Autore: Marco Rizzini
“Ti fissano stupiti come davanti a un elefante in corso Vittorio Emanuele…”
Le guide sul Pakistan si contano sulle dita di una mano e sono anche parecchio datate.
Per fortuna c’è ancora chi viaggia per aprire la mente, scoprire il mondo e descriverlo senza pregiudizi, pudori, malizia ed inutili orpelli.
“…eravamo i primi turisti zaino in spalla …Da quel famigerato 11 settembre il Pakistan è finito dritto sul libro nero dei cattivi. Da quasi vent’anni è uscito dai radar del turismo mondiale.”
Marco Rizzini, in compagnia della moglie e di un amico, si avventura in una terra dimenticata dai più e lo fa alla vecchia maniera: andando lentamente, fermandosi a parlare con la gente e meravigliandosi ad ogni nuovo orizzonte.
Nasce così un diario che ha un po’ il sapore di guida turistica e un po’ di dialogo storico-politico-economico. Un libro avvincente tra le cui pagine si ha quasi l’impressione di sporcarsi con la sabbia sollevata dalle jeep, di sentire il profumo della carne arrostita e il disagio trasmesso dagli sguardi fissi che sanno un po’ d’incredulità.
La confusione delle strade, la sporcizia dei bagni alla turca, l’accoglienza della gente, i militari armati che ti scortano, le donne col velo e quelle che non escono di casa, gli amuleti per avere figli, le moschee, i cartelli stradali in inglese, i taxi sgangherati, le strade strette su precipizi, il cibo speziato, le strette di mano, i selfie, il caldo soffocante, le lenticchie al limone, il tè con il latte condensato, la Festa del Sacrificio, il Fairy Meadows, lo Shangri-la e il Nanga Parbat conosciuta come la ‘montagna Killer’, le albicocche, i rubini, le grigliate al Melody Market, gli sguardi insistenti, gli abbracci calorosi, le scimmie che rubano il cibo , i matrimoni mancati, i posti di blocco, la strada cinese, gli aquiloni che volano in cielo e il grande cuore dei montanari.
Questo è il Pakistan.
Ammetto di non aver mai sentito nemmeno una persona dire: ‘quasi quasi quest’estate vado in Pakistan’ eppure, scorrendo le pagine di questo libro, il Paese a cui nessuno aspira, mi appare tanto difficile quanto bellissimo.
“Perché il Pakistan? …avevo voglia di vedere il regno dei “cattivi” con i miei occhi. Alla propaganda e alle banalità dei giornali avevo smesso di credere già in tenera età, quando mi accorsi che leggevo cose diverse da quelle che avevo vissuto sulla mia pelle….”

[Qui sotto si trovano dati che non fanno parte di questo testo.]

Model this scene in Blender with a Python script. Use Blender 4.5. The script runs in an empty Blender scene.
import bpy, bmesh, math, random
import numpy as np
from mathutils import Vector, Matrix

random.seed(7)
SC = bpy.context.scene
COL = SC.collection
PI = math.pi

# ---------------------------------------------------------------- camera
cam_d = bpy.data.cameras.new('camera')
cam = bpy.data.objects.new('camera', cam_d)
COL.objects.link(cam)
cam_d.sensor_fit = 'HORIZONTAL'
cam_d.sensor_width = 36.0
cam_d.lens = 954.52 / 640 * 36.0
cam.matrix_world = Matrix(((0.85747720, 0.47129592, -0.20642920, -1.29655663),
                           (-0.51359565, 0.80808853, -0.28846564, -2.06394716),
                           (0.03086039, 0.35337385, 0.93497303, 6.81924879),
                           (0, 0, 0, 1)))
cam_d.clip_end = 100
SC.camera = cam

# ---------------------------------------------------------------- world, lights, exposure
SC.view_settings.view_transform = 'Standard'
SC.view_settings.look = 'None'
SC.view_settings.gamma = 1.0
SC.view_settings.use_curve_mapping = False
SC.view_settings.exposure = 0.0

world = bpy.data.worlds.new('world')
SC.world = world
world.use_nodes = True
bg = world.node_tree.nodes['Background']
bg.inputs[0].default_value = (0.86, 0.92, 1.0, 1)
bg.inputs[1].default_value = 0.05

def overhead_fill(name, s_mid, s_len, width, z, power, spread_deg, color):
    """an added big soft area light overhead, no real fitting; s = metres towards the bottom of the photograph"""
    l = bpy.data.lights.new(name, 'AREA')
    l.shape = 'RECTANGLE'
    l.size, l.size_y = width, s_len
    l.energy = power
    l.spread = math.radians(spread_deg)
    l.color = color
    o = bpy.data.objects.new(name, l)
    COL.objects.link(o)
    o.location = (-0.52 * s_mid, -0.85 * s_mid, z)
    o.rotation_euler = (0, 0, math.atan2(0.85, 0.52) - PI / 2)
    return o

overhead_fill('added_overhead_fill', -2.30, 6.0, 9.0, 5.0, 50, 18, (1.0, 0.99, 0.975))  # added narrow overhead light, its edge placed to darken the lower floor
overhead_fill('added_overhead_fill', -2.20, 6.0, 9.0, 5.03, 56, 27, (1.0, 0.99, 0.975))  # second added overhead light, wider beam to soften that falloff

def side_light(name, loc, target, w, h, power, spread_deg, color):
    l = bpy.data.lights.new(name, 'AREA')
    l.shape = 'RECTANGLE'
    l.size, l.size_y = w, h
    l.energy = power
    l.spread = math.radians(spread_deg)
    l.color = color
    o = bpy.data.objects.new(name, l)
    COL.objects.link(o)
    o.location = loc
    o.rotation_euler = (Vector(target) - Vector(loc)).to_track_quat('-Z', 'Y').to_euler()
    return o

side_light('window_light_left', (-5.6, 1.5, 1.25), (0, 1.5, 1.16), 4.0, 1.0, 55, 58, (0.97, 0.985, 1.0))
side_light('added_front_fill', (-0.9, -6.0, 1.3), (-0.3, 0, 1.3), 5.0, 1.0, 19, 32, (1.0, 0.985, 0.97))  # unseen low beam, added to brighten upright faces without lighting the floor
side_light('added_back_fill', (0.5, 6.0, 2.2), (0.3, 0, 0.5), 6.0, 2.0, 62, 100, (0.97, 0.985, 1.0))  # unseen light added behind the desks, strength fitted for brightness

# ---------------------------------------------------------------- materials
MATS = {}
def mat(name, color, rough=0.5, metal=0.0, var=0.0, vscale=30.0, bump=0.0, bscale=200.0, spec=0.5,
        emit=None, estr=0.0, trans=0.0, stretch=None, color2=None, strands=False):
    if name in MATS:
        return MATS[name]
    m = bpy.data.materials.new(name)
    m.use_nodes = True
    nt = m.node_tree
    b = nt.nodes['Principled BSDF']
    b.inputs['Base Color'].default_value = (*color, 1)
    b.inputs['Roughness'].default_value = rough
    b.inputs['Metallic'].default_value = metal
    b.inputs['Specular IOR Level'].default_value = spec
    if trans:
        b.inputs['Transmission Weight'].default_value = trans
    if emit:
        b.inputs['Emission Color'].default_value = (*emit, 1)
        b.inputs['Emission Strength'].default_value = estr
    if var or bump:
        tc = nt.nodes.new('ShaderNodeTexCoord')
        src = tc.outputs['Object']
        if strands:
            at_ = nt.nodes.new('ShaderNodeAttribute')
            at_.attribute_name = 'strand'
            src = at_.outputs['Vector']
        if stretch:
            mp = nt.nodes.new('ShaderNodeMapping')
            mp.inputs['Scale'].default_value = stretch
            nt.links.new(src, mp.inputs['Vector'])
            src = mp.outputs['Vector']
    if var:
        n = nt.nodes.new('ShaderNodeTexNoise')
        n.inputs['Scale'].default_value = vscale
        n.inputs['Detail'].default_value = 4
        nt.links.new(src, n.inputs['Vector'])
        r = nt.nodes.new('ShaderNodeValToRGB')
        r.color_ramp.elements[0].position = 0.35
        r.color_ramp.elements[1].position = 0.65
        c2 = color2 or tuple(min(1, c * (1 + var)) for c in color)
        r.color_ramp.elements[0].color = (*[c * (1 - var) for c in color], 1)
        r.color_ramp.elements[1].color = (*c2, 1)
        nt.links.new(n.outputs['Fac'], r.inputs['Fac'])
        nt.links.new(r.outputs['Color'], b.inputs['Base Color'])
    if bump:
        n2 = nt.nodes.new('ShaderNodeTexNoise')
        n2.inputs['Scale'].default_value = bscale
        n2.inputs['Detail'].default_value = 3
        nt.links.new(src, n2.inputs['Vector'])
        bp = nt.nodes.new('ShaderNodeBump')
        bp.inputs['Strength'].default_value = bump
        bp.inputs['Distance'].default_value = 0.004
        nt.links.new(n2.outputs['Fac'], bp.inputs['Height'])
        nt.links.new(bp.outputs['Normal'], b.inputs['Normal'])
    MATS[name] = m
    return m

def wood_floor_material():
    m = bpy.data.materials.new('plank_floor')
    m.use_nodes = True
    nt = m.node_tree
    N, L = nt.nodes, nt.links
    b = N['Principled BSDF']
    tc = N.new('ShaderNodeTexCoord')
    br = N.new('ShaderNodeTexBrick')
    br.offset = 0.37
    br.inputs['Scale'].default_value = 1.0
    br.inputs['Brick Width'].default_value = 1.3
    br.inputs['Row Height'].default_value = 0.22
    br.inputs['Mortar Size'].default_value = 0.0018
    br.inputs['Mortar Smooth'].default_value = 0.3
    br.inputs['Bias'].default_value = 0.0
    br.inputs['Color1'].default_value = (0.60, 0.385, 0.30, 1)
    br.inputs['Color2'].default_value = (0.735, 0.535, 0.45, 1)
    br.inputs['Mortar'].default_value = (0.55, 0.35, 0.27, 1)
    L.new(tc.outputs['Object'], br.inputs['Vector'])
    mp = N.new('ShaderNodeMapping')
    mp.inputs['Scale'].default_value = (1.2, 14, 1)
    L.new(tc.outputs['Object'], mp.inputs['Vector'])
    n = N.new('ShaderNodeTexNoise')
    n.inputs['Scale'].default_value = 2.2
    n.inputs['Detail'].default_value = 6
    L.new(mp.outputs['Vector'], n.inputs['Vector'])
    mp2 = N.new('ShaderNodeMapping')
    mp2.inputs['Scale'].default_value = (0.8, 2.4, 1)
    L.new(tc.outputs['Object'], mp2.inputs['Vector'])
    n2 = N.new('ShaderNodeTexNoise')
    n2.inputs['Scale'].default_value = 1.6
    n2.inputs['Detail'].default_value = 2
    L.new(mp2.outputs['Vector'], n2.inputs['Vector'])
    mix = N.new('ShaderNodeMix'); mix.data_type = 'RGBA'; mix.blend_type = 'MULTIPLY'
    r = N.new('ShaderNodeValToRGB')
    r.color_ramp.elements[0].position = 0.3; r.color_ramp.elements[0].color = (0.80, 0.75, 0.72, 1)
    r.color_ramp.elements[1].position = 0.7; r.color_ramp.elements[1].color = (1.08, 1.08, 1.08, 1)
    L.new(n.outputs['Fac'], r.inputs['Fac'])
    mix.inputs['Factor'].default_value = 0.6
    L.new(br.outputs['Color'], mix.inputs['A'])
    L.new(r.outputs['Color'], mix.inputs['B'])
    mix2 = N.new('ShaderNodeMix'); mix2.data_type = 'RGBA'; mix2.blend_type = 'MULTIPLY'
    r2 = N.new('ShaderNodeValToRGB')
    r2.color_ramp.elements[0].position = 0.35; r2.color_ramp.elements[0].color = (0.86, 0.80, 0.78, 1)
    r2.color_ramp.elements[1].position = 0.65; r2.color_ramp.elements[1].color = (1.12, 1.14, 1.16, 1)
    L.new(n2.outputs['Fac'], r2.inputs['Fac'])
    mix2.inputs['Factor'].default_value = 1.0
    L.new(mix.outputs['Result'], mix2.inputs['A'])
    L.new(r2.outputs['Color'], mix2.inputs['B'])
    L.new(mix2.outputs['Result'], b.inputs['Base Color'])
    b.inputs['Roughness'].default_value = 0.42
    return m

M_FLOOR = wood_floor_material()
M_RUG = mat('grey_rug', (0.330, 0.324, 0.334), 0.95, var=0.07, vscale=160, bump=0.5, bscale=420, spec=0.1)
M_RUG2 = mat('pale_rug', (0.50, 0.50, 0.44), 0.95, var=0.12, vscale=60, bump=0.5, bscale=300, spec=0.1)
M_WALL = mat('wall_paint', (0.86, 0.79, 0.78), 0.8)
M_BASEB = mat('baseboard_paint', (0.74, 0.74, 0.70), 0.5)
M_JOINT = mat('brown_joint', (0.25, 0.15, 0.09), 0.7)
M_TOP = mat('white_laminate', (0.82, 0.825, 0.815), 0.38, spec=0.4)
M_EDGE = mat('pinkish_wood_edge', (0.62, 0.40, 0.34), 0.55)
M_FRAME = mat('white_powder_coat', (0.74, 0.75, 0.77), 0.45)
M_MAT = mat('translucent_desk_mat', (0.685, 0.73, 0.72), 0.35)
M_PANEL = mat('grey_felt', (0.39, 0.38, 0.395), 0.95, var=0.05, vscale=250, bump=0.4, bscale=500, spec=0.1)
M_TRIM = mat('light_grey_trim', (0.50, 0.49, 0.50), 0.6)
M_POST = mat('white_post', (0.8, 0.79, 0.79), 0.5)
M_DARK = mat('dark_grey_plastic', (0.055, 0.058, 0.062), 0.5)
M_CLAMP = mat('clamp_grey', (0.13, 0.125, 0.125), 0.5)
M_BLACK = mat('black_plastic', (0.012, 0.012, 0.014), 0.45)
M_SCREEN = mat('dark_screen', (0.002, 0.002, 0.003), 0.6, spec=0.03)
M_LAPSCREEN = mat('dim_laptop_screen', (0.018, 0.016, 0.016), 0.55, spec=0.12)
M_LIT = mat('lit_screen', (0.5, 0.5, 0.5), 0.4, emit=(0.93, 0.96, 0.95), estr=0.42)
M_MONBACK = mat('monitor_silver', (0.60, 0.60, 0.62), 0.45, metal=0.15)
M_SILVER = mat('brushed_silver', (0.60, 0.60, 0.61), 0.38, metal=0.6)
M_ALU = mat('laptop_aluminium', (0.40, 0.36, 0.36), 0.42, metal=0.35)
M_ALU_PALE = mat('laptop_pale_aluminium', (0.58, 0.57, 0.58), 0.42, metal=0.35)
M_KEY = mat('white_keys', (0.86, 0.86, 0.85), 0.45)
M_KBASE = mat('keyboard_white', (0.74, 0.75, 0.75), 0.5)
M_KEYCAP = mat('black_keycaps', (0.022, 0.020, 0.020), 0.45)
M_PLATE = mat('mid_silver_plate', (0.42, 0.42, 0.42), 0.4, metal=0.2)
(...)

Questo diario di viaggio fa aprire gli occhi su diversi temi, alcuni dei quali si sa, sono difficili da affrontare in una società mondiale così in ebollizione come quella odierna, eppure, è sempre dannatamente utile confrontarsi e fermarsi a parlare persino degli argomenti più spinosi perché, può capitare, di cambiare opinione e di sviluppare quei rari doni che custodiamo dentro di noi: l’empatia, il rispetto e l’amore.
Credo che presentare un racconto che non sia già masticato da altri sia una delle grandi forze dello scrittore che, senza dubbio, ha voglia di confrontarsi e di guardare il mondo con i propri occhi.
“Dopo quasi due ore di jeep in cui siamo convinti di morire a ogni tornante, arriviamo al villaggio di Tato, l’ultimo avamposto raggiungibile da veicoli a ruote. Qui sembra di essere nelle retrovie del fronte, prima di un assalto alla trincea nemica…:”
Non mancano gli aneddoti ad alta tensione e quelli esilaranti che ogni viaggio porta con sé. Marco è uno scrittore talentoso e con le sue descrizioni si può immaginare tutta la magia impolverata del Pakistan.